3. Fear of Music (1979)

Amidst the crunchy guitars of “Paper” and “Mind,” the band added the trademark rhythms on “I Zimbra” that embodied their new world-funk direction.

4. Speaking in Tongues (1983)

Their most commercial album, Speaking in Tongues found the group embracing R&B and gospel-style on rave-ups like “Slippery People” and “Burning Down the House.”

5. Stop Making Sense (1984)

The soundtrack to arguably the greatest concert film ever was a greatest hits collection whose highlight was “What a Day That Was,” a track from Byrne’s The Catherine Wheel solo LP, itself the soundtrack to a collaboration with dancer Twyla Tharp.

6. Talking Heads ’77 (1977)

Their debut found the group at their nerdiest, from the goofy lyrics of “Don’t Worry About The Government” to their first radio-friendly song, “Psycho Killer,” featuring French lyrics in the bridge and that “Oh-oh-oh-oh-oh” chorus.

7. The Name of This Band is Talking Heads (1982)

This double-live record pulled from three different periods of their first six years of touring.

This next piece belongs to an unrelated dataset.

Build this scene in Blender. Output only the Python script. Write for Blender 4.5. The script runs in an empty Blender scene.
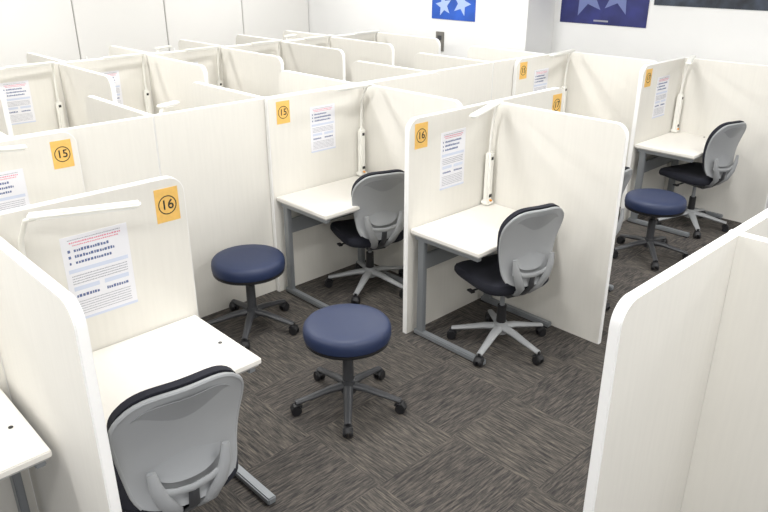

8. Little Creatures (1985)

This album was a tamer, pop follow-up to Speaking in Tongues. Probably their last complete record, the highlights were “The Lady Don’t Mind,” “Stay Up Late” and “Road to Nowhere.”

9. Naked (1988)

Their next to last release had some strong material but paled next to what had preceded it, and found the band sounding directionless for the first time.

10. True Stories (1986)

The soundtrack to their ambitious if not entirely successful film of the same name was their first (and only) sub-standard work, almost an afterthought musically.